━━ Materials provided ━━

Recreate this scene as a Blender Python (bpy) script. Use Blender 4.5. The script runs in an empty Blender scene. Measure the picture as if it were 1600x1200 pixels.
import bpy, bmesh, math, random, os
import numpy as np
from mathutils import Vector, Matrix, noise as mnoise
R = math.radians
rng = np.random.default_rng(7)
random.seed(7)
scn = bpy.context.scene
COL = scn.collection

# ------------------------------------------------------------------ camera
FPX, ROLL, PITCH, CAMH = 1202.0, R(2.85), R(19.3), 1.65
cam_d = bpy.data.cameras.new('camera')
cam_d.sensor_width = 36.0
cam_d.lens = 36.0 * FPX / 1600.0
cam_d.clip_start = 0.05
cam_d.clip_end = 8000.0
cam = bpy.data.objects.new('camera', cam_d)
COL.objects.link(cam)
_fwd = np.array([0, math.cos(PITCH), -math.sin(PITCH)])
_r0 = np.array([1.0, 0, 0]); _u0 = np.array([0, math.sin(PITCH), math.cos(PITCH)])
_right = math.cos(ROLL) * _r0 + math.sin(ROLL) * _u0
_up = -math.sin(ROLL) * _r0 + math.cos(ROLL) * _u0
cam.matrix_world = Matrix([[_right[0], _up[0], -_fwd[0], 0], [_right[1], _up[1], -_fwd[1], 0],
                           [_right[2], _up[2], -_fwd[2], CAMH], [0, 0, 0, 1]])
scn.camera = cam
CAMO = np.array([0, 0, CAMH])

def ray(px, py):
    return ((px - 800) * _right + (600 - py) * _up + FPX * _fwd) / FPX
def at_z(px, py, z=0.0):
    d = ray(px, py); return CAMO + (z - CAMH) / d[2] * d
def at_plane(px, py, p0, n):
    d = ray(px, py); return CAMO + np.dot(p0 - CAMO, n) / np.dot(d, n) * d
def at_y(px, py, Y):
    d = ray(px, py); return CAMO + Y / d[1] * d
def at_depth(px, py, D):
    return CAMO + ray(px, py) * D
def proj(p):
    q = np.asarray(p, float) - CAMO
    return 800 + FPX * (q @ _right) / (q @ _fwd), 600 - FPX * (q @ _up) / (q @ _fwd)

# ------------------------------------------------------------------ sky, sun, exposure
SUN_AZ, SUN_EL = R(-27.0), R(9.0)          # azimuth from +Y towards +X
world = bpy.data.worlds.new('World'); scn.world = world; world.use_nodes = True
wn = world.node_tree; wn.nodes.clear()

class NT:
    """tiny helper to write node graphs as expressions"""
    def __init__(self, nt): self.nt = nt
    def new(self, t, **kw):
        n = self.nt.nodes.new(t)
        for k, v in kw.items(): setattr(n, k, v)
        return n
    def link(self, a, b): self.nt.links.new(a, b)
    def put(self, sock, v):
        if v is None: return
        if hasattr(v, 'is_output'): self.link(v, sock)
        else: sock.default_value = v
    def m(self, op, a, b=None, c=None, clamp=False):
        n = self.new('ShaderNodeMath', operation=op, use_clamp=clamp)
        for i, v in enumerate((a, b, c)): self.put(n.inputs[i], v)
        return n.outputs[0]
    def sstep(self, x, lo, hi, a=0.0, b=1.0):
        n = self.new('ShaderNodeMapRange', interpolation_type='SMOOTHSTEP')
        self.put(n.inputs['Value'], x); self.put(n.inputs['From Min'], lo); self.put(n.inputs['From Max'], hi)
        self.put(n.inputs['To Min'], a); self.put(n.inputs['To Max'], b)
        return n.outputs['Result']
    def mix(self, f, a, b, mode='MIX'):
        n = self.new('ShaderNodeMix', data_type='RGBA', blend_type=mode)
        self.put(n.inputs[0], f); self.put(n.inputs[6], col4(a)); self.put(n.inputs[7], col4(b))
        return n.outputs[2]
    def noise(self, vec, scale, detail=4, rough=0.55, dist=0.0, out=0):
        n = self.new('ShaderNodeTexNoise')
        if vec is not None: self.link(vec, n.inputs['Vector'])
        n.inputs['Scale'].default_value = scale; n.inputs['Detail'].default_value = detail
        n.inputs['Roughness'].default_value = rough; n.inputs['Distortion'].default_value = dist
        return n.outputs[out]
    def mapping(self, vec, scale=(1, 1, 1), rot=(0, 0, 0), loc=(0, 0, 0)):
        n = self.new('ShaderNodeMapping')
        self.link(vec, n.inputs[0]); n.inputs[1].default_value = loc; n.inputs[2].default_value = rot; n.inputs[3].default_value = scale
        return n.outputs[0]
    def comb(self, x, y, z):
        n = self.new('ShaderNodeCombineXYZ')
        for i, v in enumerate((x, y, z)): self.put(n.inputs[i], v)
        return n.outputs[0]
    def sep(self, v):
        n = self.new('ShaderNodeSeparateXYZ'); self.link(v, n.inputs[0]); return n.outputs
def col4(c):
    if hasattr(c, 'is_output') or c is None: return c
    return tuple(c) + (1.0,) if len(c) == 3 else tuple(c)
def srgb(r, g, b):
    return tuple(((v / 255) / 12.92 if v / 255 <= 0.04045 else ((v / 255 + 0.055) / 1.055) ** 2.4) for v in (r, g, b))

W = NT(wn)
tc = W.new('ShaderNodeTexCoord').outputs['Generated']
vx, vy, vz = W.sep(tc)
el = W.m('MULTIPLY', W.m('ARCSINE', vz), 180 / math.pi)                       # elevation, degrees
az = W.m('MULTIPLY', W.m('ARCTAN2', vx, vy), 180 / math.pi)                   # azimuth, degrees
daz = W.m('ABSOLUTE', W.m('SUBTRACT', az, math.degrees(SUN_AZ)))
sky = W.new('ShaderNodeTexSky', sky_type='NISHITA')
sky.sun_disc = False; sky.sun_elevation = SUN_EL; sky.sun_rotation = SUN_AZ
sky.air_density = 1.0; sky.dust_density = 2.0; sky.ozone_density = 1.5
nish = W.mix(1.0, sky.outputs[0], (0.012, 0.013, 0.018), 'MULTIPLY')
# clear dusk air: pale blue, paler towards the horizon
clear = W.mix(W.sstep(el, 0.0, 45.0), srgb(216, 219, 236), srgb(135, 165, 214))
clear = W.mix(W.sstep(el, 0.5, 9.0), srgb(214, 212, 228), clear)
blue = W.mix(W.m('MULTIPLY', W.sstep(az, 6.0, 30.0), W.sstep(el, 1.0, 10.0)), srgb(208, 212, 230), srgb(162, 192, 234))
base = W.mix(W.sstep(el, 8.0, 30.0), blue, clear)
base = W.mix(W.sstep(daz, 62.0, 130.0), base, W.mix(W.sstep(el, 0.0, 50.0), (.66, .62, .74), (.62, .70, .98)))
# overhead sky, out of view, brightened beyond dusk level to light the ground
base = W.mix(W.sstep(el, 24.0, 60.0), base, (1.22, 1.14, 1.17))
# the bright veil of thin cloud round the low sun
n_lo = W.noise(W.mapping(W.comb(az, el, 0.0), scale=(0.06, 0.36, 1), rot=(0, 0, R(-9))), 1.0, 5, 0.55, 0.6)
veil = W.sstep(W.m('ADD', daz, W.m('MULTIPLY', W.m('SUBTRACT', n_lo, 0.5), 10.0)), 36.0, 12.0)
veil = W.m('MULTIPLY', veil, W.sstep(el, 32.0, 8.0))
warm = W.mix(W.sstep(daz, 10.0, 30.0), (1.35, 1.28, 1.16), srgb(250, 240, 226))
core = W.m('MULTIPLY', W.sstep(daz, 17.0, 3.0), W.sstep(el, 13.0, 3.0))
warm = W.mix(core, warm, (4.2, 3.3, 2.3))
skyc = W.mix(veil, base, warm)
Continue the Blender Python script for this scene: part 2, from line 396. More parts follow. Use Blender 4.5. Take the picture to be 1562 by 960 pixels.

━━━

Every entry should be printed again exactly as written.

▸ The result:
Recreate this scene as a Blender Python (bpy) script. Use Blender 4.5. The script runs in an empty Blender scene. Measure the picture as if it were 1600x1200 pixels.
import bpy, bmesh, math, random, os
import numpy as np
from mathutils import Vector, Matrix, noise as mnoise
R = math.radians
rng = np.random.default_rng(7)
random.seed(7)
scn = bpy.context.scene
COL = scn.collection

# ------------------------------------------------------------------ camera
FPX, ROLL, PITCH, CAMH = 1202.0, R(2.85), R(19.3), 1.65
cam_d = bpy.data.cameras.new('camera')
cam_d.sensor_width = 36.0
cam_d.lens = 36.0 * FPX / 1600.0
cam_d.clip_start = 0.05
cam_d.clip_end = 8000.0
cam = bpy.data.objects.new('camera', cam_d)
COL.objects.link(cam)
_fwd = np.array([0, math.cos(PITCH), -math.sin(PITCH)])
_r0 = np.array([1.0, 0, 0]); _u0 = np.array([0, math.sin(PITCH), math.cos(PITCH)])
_right = math.cos(ROLL) * _r0 + math.sin(ROLL) * _u0
_up = -math.sin(ROLL) * _r0 + math.cos(ROLL) * _u0
cam.matrix_world = Matrix([[_right[0], _up[0], -_fwd[0], 0], [_right[1], _up[1], -_fwd[1], 0],
                           [_right[2], _up[2], -_fwd[2], CAMH], [0, 0, 0, 1]])
scn.camera = cam
CAMO = np.array([0, 0, CAMH])

def ray(px, py):
    return ((px - 800) * _right + (600 - py) * _up + FPX * _fwd) / FPX
def at_z(px, py, z=0.0):
    d = ray(px, py); return CAMO + (z - CAMH) / d[2] * d
def at_plane(px, py, p0, n):
    d = ray(px, py); return CAMO + np.dot(p0 - CAMO, n) / np.dot(d, n) * d
def at_y(px, py, Y):
    d = ray(px, py); return CAMO + Y / d[1] * d
def at_depth(px, py, D):
    return CAMO + ray(px, py) * D
def proj(p):
    q = np.asarray(p, float) - CAMO
    return 800 + FPX * (q @ _right) / (q @ _fwd), 600 - FPX * (q @ _up) / (q @ _fwd)

# ------------------------------------------------------------------ sky, sun, exposure
SUN_AZ, SUN_EL = R(-27.0), R(9.0)          # azimuth from +Y towards +X
world = bpy.data.worlds.new('World'); scn.world = world; world.use_nodes = True
wn = world.node_tree; wn.nodes.clear()

class NT:
    """tiny helper to write node graphs as expressions"""
    def __init__(self, nt): self.nt = nt
    def new(self, t, **kw):
        n = self.nt.nodes.new(t)
        for k, v in kw.items(): setattr(n, k, v)
        return n
    def link(self, a, b): self.nt.links.new(a, b)
    def put(self, sock, v):
        if v is None: return
        if hasattr(v, 'is_output'): self.link(v, sock)
        else: sock.default_value = v
    def m(self, op, a, b=None, c=None, clamp=False):
        n = self.new('ShaderNodeMath', operation=op, use_clamp=clamp)
        for i, v in enumerate((a, b, c)): self.put(n.inputs[i], v)
        return n.outputs[0]
    def sstep(self, x, lo, hi, a=0.0, b=1.0):
        n = self.new('ShaderNodeMapRange', interpolation_type='SMOOTHSTEP')
        self.put(n.inputs['Value'], x); self.put(n.inputs['From Min'], lo); self.put(n.inputs['From Max'], hi)
        self.put(n.inputs['To Min'], a); self.put(n.inputs['To Max'], b)
        return n.outputs['Result']
    def mix(self, f, a, b, mode='MIX'):
        n = self.new('ShaderNodeMix', data_type='RGBA', blend_type=mode)
        self.put(n.inputs[0], f); self.put(n.inputs[6], col4(a)); self.put(n.inputs[7], col4(b))
        return n.outputs[2]
    def noise(self, vec, scale, detail=4, rough=0.55, dist=0.0, out=0):
        n = self.new('ShaderNodeTexNoise')
        if vec is not None: self.link(vec, n.inputs['Vector'])
        n.inputs['Scale'].default_value = scale; n.inputs['Detail'].default_value = detail
        n.inputs['Roughness'].default_value = rough; n.inputs['Distortion'].default_value = dist
        return n.outputs[out]
    def mapping(self, vec, scale=(1, 1, 1), rot=(0, 0, 0), loc=(0, 0, 0)):
        n = self.new('ShaderNodeMapping')
        self.link(vec, n.inputs[0]); n.inputs[1].default_value = loc; n.inputs[2].default_value = rot; n.inputs[3].default_value = scale
        return n.outputs[0]
    def comb(self, x, y, z):
        n = self.new('ShaderNodeCombineXYZ')
        for i, v in enumerate((x, y, z)): self.put(n.inputs[i], v)
        return n.outputs[0]
    def sep(self, v):
        n = self.new('ShaderNodeSeparateXYZ'); self.link(v, n.inputs[0]); return n.outputs
def col4(c):
    if hasattr(c, 'is_output') or c is None: return c
    return tuple(c) + (1.0,) if len(c) == 3 else tuple(c)
def srgb(r, g, b):
    return tuple(((v / 255) / 12.92 if v / 255 <= 0.04045 else ((v / 255 + 0.055) / 1.055) ** 2.4) for v in (r, g, b))

W = NT(wn)
tc = W.new('ShaderNodeTexCoord').outputs['Generated']
vx, vy, vz = W.sep(tc)
el = W.m('MULTIPLY', W.m('ARCSINE', vz), 180 / math.pi)                       # elevation, degrees
az = W.m('MULTIPLY', W.m('ARCTAN2', vx, vy), 180 / math.pi)                   # azimuth, degrees
daz = W.m('ABSOLUTE', W.m('SUBTRACT', az, math.degrees(SUN_AZ)))
sky = W.new('ShaderNodeTexSky', sky_type='NISHITA')
sky.sun_disc = False; sky.sun_elevation = SUN_EL; sky.sun_rotation = SUN_AZ
sky.air_density = 1.0; sky.dust_density = 2.0; sky.ozone_density = 1.5
nish = W.mix(1.0, sky.outputs[0], (0.012, 0.013, 0.018), 'MULTIPLY')
# clear dusk air: pale blue, paler towards the horizon
clear = W.mix(W.sstep(el, 0.0, 45.0), srgb(216, 219, 236), srgb(135, 165, 214))
clear = W.mix(W.sstep(el, 0.5, 9.0), srgb(214, 212, 228), clear)
blue = W.mix(W.m('MULTIPLY', W.sstep(az, 6.0, 30.0), W.sstep(el, 1.0, 10.0)), srgb(208, 212, 230), srgb(162, 192, 234))
base = W.mix(W.sstep(el, 8.0, 30.0), blue, clear)
base = W.mix(W.sstep(daz, 62.0, 130.0), base, W.mix(W.sstep(el, 0.0, 50.0), (.66, .62, .74), (.62, .70, .98)))
# overhead sky, out of view, brightened beyond dusk level to light the ground
base = W.mix(W.sstep(el, 24.0, 60.0), base, (1.22, 1.14, 1.17))
# the bright veil of thin cloud round the low sun
n_lo = W.noise(W.mapping(W.comb(az, el, 0.0), scale=(0.06, 0.36, 1), rot=(0, 0, R(-9))), 1.0, 5, 0.55, 0.6)
veil = W.sstep(W.m('ADD', daz, W.m('MULTIPLY', W.m('SUBTRACT', n_lo, 0.5), 10.0)), 36.0, 12.0)
veil = W.m('MULTIPLY', veil, W.sstep(el, 32.0, 8.0))
warm = W.mix(W.sstep(daz, 10.0, 30.0), (1.35, 1.28, 1.16), srgb(250, 240, 226))
core = W.m('MULTIPLY', W.sstep(daz, 17.0, 3.0), W.sstep(el, 13.0, 3.0))
warm = W.mix(core, warm, (4.2, 3.3, 2.3))
skyc = W.mix(veil, base, warm)
Continue the Blender Python script for this scene: part 2, from line 396. More parts follow. Use Blender 4.5. Take the picture to be 1562 by 960 pixels.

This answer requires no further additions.